The Liberator B-24, (3701), known as “Harry”, which crashed on Black Mountain was not part of the fleet that was used against the German Ubooths. It was used for the training of new pilots and the transport of military personnel. On the night of October 19, 1943, there were 6 aircrew men and 18 other members of the Air Forces who were on a leave. Among them there five members of the crew of a Liberator B-24 which had sunk a German U-Booth (U-341) sometime before.
In 1946, some members of the Sanderson family attended the religious ceremony commemorating the tragic event of October 1943. Georges Anthony Sanderson, brother of the pilot, stood near the graves that were still on top of mountain at the time. His father, Georges and his sister Mary Sanderson-Lemire did not make it to the crash site but were present at the foot of the mountain.
In the fall of 2018, on the occasion of the celebration of the 75th anniversary of the event, the son of the Pilot, Peter and his nephew, Steve, were among us.
In 2019, it is Anne Marie, remembering her son’s school project completed some ten years prior, pushed forward the idea of visiting the actual location where her great uncle had perished. Having contacted the municipality of Saint-Donat she was referred to Steve Sanderson. Coincidentally, Steve was preparing a project on his own : the presentation of a medal to André Gaudet…
On the weekend of August 10, thirteen of the twenty visitors went on a hiking trip to the top of Black Mountain, at the site of the crash. They were accompanied by two dedicated members of the “ Guardians of the Liberator ”, namely Daniel Juteau and Jacques Deguire. While attending the ceremony recognizing André Gaudet’s contribution to this cause and also by being part of the banquet organized at the Saint-Donat Country Club, these members of the Sanderson payed a valiant homage to André and also to his father, Joseph, who was part of the land-team which located in 1946 what was left of the bomber and its passengers.

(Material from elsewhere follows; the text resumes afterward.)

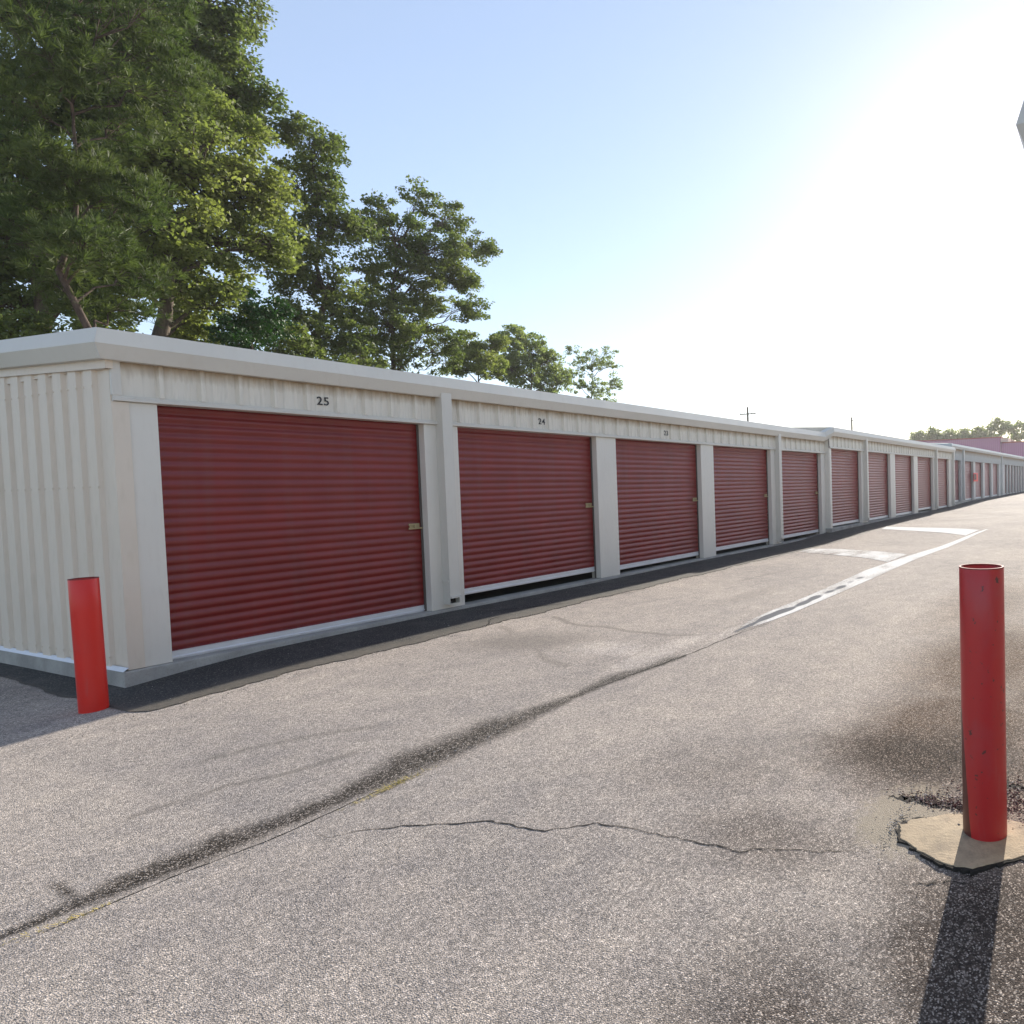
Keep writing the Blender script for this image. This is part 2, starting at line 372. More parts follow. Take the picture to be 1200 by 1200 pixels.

It is undeniable that the Sanderson family, the whole family, has a direct link with us all living in Saint-Donat. We all have a “devoir de mémoire”, that is we must all remember Steve Sanderson and his companions who died while serving their country. Allow me to quote Anne Marie, initiator of the trip : “When we stood behind Steve Sanderson’s cross (at the top of the mountain)… we all had tears in our eyes… We can’t even describe with words how it felt to make this connection which we know would have brought our grandma (Mary Sanderson) such peace”.